Mais la Norvège aussi a du talent, et c'est un des enseignements de ce Mondial. Malgré la relégation, la nouvelle génération s'est révélée fort prometteuse à l'image de l'attaquant Marius Holtet, une des surprises de la compétition. Tombés bien bas en senior, les Norvégiens prouvent si besoin est qu'ils ne peuvent que nettement remonter. Mais pour cela, il faut travailler dans l'ombre, dans l'anonymat de la division I, ce que les Norvégiens ont eu du mal à faire. Il sera bon que ces jeunes l'apprennent car les matches magnifiques contre les Tchèques, les Canadiens, les Slovaques et les Suédois ne doivent pas faire oublier les contre-performances - un peu à la manière suisse - contre les adversaires présumés faibles comme les Allemands et les Ukrainiens.

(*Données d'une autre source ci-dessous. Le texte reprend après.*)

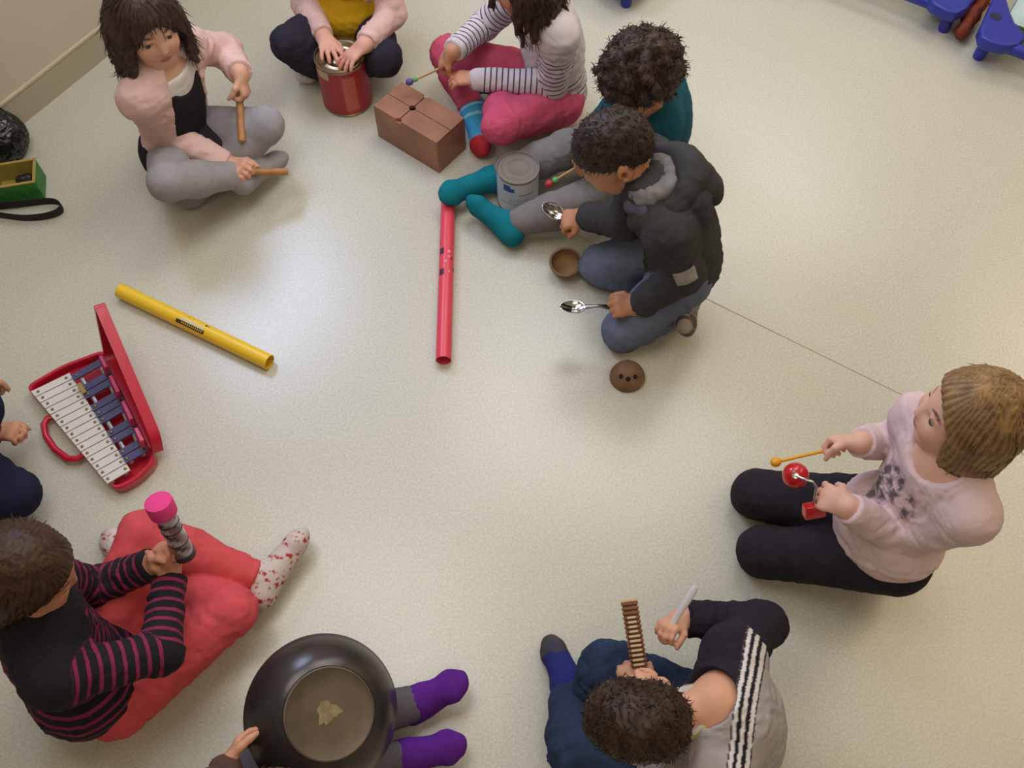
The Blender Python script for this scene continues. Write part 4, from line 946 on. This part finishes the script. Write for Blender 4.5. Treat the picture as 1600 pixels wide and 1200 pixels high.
# shaker tube with pink cap
gl9, gr9 = G9.hand['L']['grip'], G9.hand['R']['grip']; top = J(250, 790, .43); bot = J(289, 866, .285); d = nz(top - bot)
t = empty('shaker_tube', bot, 'clear shaker tube with fuzzy bright pink cap held in both hands', 'shaker')
L = np.linalg.norm(top - bot)
def shk(a, v): return '#8e6a72' if v < .72 and math.sin(a * 3 + v * 9) > .4 else '#b9aab2' if math.sin(a * 2 + v * 30) > -.2 else '#5f4a58'
V, Fc, cc = [], [], []; n, k = 32, 24; e1 = nz(np.cross(d, UP)); e2 = np.cross(d, e1)
for j in range(k + 1):
    for i in range(n): a = 6.28318 * i / n; V.append(bot + d * L * (j / k) + (e1 * math.cos(a) + e2 * math.sin(a)) * .0205); cc.append(lin(shk(a, j / k)))
for j in range(k):
    for i in range(n): Fc.append((j * n + i, j * n + (i + 1) % n, (j + 1) * n + (i + 1) % n, (j + 1) * n + i))
put('tube_wall', V, Fc, mat('shaker_wall', rough=.15, attr=True, coat=.5), t, True, {'col': np.array(cc)})
MB().lathe(top - d * .012, d, [(.0215, -.012), (.0265, -.010), (.0272, 0), (.0272, .018), (.0262, .024), (.018, .0275), (0, .0285)], 40).build('pink_cap', mat('hot_pink', '#e8408c', rough=.8, bump=.6, bscale=250), t)
MB().lathe(bot, d, [(0, -.004), (.020, -.004), (.0225, -.002), (.0225, .012), (.0205, .0125)], 32).build('bottom_cap', mat('dark_cap', '#3a2f38', rough=.5), t)
for w in (.30, .55, .68): MB().lathe(bot + d * L * w, d, [(.0205, -.002), (.0212, -.0015), (.0212, .0015), (.0205, .002)], 32).build('ring_band', MATS['dark_cap'], t)

# wok upside down
zw = .235; cw = J(504, 1113, zw); axw = nz(np.array([.05, -.02, H]) - cw); axw = nz(axw + np.array([.16, -.02, 0]))
PAN = mat('wok_enamel', '#4b4645', rough=.28, metal=.6, spec=.6, var=.12, vscale=6, bump=.05, bscale=120)
BOTM = mat('wok_bottom', '#665a4d', rough=.5, metal=.5, var=.22, vscale=14, bump=.15, bscale=90)
px_m = F / ((cw[1]) * CP - (cw[2] - H) * SP); Rw = 118 / px_m; s_ = Rw / .148
t = empty('wok', cw - UP * .0, 'large dark upturned wok with scratched bottom held as drum', 'wok')
prof = [(.148, -.008), (.1505, -.004), (.150, .0), (.1475, .003), (.143, .014), (.134, .034), (.121, .052), (.106, .066), (.094, .0745), (.0885, .0765)]
prof_i = [(.086, .074), (.092, .0715), (.104, .063), (.119, .049), (.132, .031), (.1405, .012), (.146, -.007)]
MB().lathe(cw, axw, [(r * s_, h * s_) for r, h in prof + [(.0875, .0772), (.0865, .0755)] + prof_i], 72, True).build('wok_wall', PAN, t)
MB().lathe(cw, axw, [(r * s_, h * s_) for r, h in [(.0868, .0752), (.0862, .0775), (.083, .0785), (.081, .0772), (.05, .0768), (0, .0766)]], 64).build('wok_bottom', BOTM, t)
e1 = nz(np.cross(axw, UP)); e2 = np.cross(axw, e1); r9 = np.random.default_rng(3); pts = []
for i in range(26): a = 6.283 * i / 26; rr = (.021 + .003 * math.sin(3 * a + 1) + .0022 * r9.normal()) * s_; pts.append(((rr * math.cos(a)), (rr * math.sin(a)) * .95))
MB().prism(pts, [e1, e2, axw], cw + axw * .0773 * s_ - e2 * .004, .0006).build('worn_patch', mat('worn_metal', '#8f8062', rough=.5, metal=.3, var=.35, vscale=60), t, smooth=False)

# vibraslap-like rattle and its yellow beater
REDB = mat('red_ball', '#c0141f', rough=.25, coat=.4)
pb = J(1243, 743, .33); ph = J(1274, 764, .345); pblk = J(1272, 797, .30)
t = empty('red_rattle', pb, 'red wooden ball on bent chrome rod with red block held in hand', 'rattle')
MB().ball(pb, .0275, 28).build('ball', REDB, t)
camv = nz(np.array([0, 0, H]) - pb)
MB().lathe(pb, camv, [(0, .0295), (.006, .029), (.0075, .0265)], 16).build('nut', CHROME, t)
MB().tube([pb + camv * .027, lerp(pb + camv * .03, ph, .35) + UP * .006, lerp(pb, ph, .75) + UP * .018, ph + UP * .008, lerp(ph, pblk, .5), pblk], .0032, 10).build('rod', CHROME, t)
bx = nz(pblk - ph); MB().box(pblk, [bx, nz(np.cross(UP, bx)), nz(np.cross(bx, np.cross(UP, bx)))], (.03, .045, .022), .003).build('block', REDB, t)
h6 = G6.hand['R']; YEL = mat('yellow_plastic', '#e0a016', rough=.35)
beater('beater', h6['grip'], J(1212, 722, .33), .02, .0034, (YEL,), 'yellow plastic beater with small knob held over black leggings', [(0, .0105, YEL)])

# notched wooden scraper and its white stick
p0, p1 = J(983, 940, .27), J(999, 1042, .24); d = nz(p1 - p0); L = np.linalg.norm(p1 - p0)
camv = nz(np.array([0, 0, H]) - p0); n_ = nz(camv - d * (camv @ d)); sd_ = np.cross(n_, d)
t = empty('notched_scraper', p0, 'notched brown and cream wooden scraper held before the boy', 'scraper')
BR = mat('scraper_brown', '#7a4526', rough=.5, var=.15, vscale=30); CR = mat('scraper_cream', '#c9b48c', rough=.5)
MB().box(p0 + d * L / 2, [d, sd_, n_], (L, .030, .016), .002).build('core', BR, t)
k = 14
for i in range(k):
    w = (i + .5) / k
    MB().box(p0 + d * L * w + n_ * .0095, [d, sd_, n_], (L / k * .62, .034, .007), .0012).build('ridge', BR, t)
    if i > 2: MB().box(p0 + d * L * w + n_ * .0125, [d, sd_, n_], (L / k * .5, .017 + .004 * (i > 6), .005), .001).build('slot_edge', CR, t)
MB().box(p0 - d * .002 + n_ * .002, [d, sd_, n_], (.006, .034, .02), .001).build('end_cap', CR, t)
h7 = G7.hand['R']; tip = J(1088, 916, .33); dd = nz(tip - h7['grip'])
tag(MB().tube([h7['grip'] - dd * .02, lerp(h7['grip'], tip, .5), tip - dd * .01, tip], [.0025, .003, .0035, .002], 10, True, 2.2).build('scraper_stick', mat('white_gloss', '#dcdbe4', rough=.2, coat=.5)), 'glossy white scraping stick in the raised hand of the boy', 'stick')

# left edge: black bag, green box with yellow inside, black strap
GRN = mat('green_printed_card', '#2f7a2c', rough=.5, var=.35, vscale=45); YIN = mat('yellow_inside', '#a4924a', rough=.6, var=.12, vscale=30)
zb = .075; o0, o1, o2 = J(3, 292, zb), J(53, 284, zb), J(51, 250, zb); ex = nz(o1 - o0); ey = np.cross(UP, ex); Lx = .125; Ly = abs((o2 - o1) @ ey) * 1.04
t = empty('green_box', flat(o1, 0) - ex * Lx / 2 + ey * Ly / 2, 'green open box with yellow inside holding small black things', 'box')
o = flat(o1, 0)
def Q(x, y, z): return o - ex * x + ey * y + UP * z
AB = [ex, ey, UP]; w_ = .004
for c, dm in ((Q(Lx / 2, 0, zb / 2), (Lx, w_, zb)), (Q(Lx / 2, Ly, zb / 2), (Lx, w_, zb)), (Q(0, Ly / 2, zb / 2), (w_, Ly, zb)), (Q(Lx, Ly / 2, zb / 2), (w_, Ly, zb))): MB().box(c, AB, dm, .001).build('side_panel', GRN, t)
for c, dm in ((Q(Lx / 2, w_, zb / 2 + .003), (Lx - .01, .002, zb - .004)), (Q(Lx / 2, Ly - w_, zb / 2 + .003), (Lx - .01, .002, zb - .004)), (Q(w_, Ly / 2, zb / 2 + .003), (.002, Ly - .01, zb - .004)), (Q(Lx - w_, Ly / 2, zb / 2 + .003), (.002, Ly - .01, zb - .004))): MB().box(c, AB, dm).build('lining', YIN, t, smooth=False)
for c, dm in ((Q(Lx / 2, 0, zb), (Lx + .006, .006, .004)), (Q(Lx / 2, Ly, zb), (Lx + .006, .006, .004)), (Q(0, Ly / 2, zb), (.006, Ly, .004)), (Q(Lx, Ly / 2, zb), (.006, Ly, .004))): MB().box(c, AB, dm, .001).build('rim', mat('gold_rim', '#a8924e', rough=.4), t)
MB().box(Q(Lx / 2, Ly / 2, .012), AB, (Lx - .012, Ly - .012, .004)).build('base', YIN, t, smooth=False)
BLK = mat('black_plastic', '#1a181a', rough=.35, bump=.3, bscale=60)
for i, (x, y, r) in enumerate(((.03, .03, .022), (.05, .055, .018), (.035, .06, .017))):
    tag(MB().ball(Q(x, y, .014 + r), r, 16, None, (1.2, .9, 1)).build('castanet', BLK), ['black castanet nearest the front corner inside green box', 'black castanet further left inside green box', 'black castanet at the back inside green box'][i], 'castanet', 'castanets in the green box')
def bagmesh():
    c = J(2, 236, .06) + np.array([-.03, .055, 0]); V, Q_ = sdf_mesh([([el(c, np.eye(3), (.085, .075, .075), .02), el(c + np.array([-.09, .01, -.005]), np.eye(3), (.09, .085, .07), .02), rc(c + np.array([.0, .03, .05]), c + np.array([-.12, .05, .06]), .03, .03, .02)], None, [(np.array([0, 0, .002]), np.array([0, 0, -1.]))])], .005)
    N = vnormals(V, Q_); V = V + N * (.007 * np.abs(np.sin(5 * fbm(V, 5, 4))))[:, None]; V[:, 2] = np.maximum(V[:, 2], .002); return put('bag', V, Q_, mat('black_vinyl', '#1d1a1c', rough=.22, spec=.6))
tag(bagmesh(), 'crumpled shiny black bag behind green box at left edge', 'bag')
zs = .028; sp_ = [J(*p, zs) for p in ((-40, 322), (0, 319), (40, 314), (74, 310), (90, 312), (97, 321), (88, 330), (65, 336), (35, 338), (12, 335), (-5, 332), (-40, 330))]
mb = MB(); V, Fc = [], []
for p in sp_:
    V += [p - UP * (zs - .003), p + UP * .006]
n = len(sp_)
for i in range(n - 1): Fc.append((2 * i, 2 * i + 2, 2 * i + 3, 2 * i + 1))
so = put('strap', V, Fc, mat('strap_webbing', '#1e1a1c', rough=.8, bump=.4, bscale=300)); md = so.modifiers.new('thick', 'SOLIDIFY'); md.thickness = .005; md.offset = 0; md2 = so.modifiers.new('sub', 'SUBSURF'); md2.levels = 2; md2.render_levels = 2
tag(so, 'looped black webbing strap on floor in front of green box', 'strap')

# stacking cots at the top right
BLUE = mat('cot_blue', '#27309a', rough=.4, bump=.1, bscale=100)
def cot(corner, nsign, fab, lab, zt=.085, W=.56, L=1.32, drop=0.):
    """corner: floor point of the near foot; extends nsign*ND across and AD along"""
    A, N_ = AD, ND * nsign; e = empty('cot', corner, lab, 'cot', 'blue framed stacking cots')
    def P(a, n, z): return corner + A * a + N_ * n + UP * z
    for a, sg in ((.02, 1), (L - .02, -1)):
        for n_, sn_ in ((.0, 1), (W, -1)):
            MB().tube([P(a - sg * .02, n_, .0), P(a - sg * .02, n_, .012), P(a - sg * .012, n_ + sn_ * .004, zt * .6), P(a - sg * .005, n_ + sn_ * .008, zt)], [.017, .019, .021, .025], 16).build('leg', BLUE, e)
            # corner bracket: triangular plate with a round socket
            out = [(-.07, -.020), (-.078, .012), (-.068, .06), (-.04, .09), (-.005, .098), (.02, .088), (.05, .05), (.09, .022), (.15, -.012), (.158, -.035), (.135, -.05), (.04, -.042), (-.03, -.038)]
            b = MB().prism([(x, y) for x, y in out], [A * sg, N_ * sn_, UP], P(a, n_, zt + .005), .04).build('corner_bracket', BLUE, e)
            bv = b.modifiers.new('bev', 'BEVEL'); bv.width = .008; bv.segments = 3
            MB().lathe(P(a + sg * .045, n_ - sn_ * .012, zt + .0245), UP, [(.0, .0008), (.014, .0008), (.017, .002), (.019, .0008)], 20).build('socket', mat('socket_dark', '#191a4a', rough=.6), b)
        MB().tube([P(a - sg * .035, .05, zt), P(a - sg * .035, W - .05, zt)], .02, 14).build('end_rail', BLUE, e)
    for n_ in (.03, W - .03): MB().tube([P(.04, n_, zt), P(L - .04, n_, zt)], .013, 12).build('side_rail', mat('rail_grey', '#9a9aa0', rough=.4, metal=.7), e)
    K1, K2 = 16, 10; V, Fc = [], []
    for i in range(K1 + 1):
        for j in range(K2 + 1): u, v = i / K1, j / K2; V.append(P(.075 + (L - .15) * u, .02 + (W - .04) * v, zt + .017 - .02 * math.sin(math.pi * v) * math.sin(math.pi * min(1, u * 3 + .1) * .5)))
    for i in range(K1):
        for j in range(K2): Fc.append((i * (K2 + 1) + j, i * (K2 + 1) + j + 1, (i + 1) * (K2 + 1) + j + 1, (i + 1) * (K2 + 1) + j))
    so = put('fabric_bed', V, Fc, fab, e); md = so.modifiers.new('thick', 'SOLIDIFY'); md.thickness = .004; md.offset = 0
    return e
cot(J(1528, 90), 1, cloth('mint_fabric', '#b9d0cb'), 'blue framed cot with pale mint fabric nearest the right corner')
cot(J(1474, 47), -1, cloth('white_print_fabric', '#cfcabf', var=.2), 'blue framed cot with white printed fabric beside the mint one')
cot(J(978, 8), -1, MATS['white_print_fabric'], 'blue framed cot of which one blue foot shows at top edge')
cb_ = J(1508, 42, .045); V, Q_ = sdf_mesh([([rc(cb_ + AD * -.02, cb_ + AD * .5, .026, .026, .02, (ND, 1.3)), rc(cb_ - UP * .022, cb_ - UP * .022 + AD * .5, .022, .022, .02, (ND, 1.2))], None, [])], .006)
tag(put('blanket', V + vnormals(V, Q_) * (.004 * fbm(V, 9, 2))[:, None], Q_, cloth('rust_blanket', '#7a3d30')), 'rolled rust red blanket on the floor between two cots', 'blanket')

Contrairement à leur compagnon de relégation, l'Allemagne et l'Ukraine n'auront pas connu cette satisfaction d'avoir pu résister aux meilleurs. Pour ces deux pays en revanche, la tâche requise pour éviter une des trois dernières places était d'une bien trop grande ampleur. S'ils pouvaient à force de travail venir à bout de la Norvège, ils ont bien vite compris en revanche en voyant jouer des équipes qu'ils pouvaient a priori penser prenables comme le Belarus, voire la Suisse, qu'il faudrait un miracle pour qu'ils se maintiennent dans ces conditions.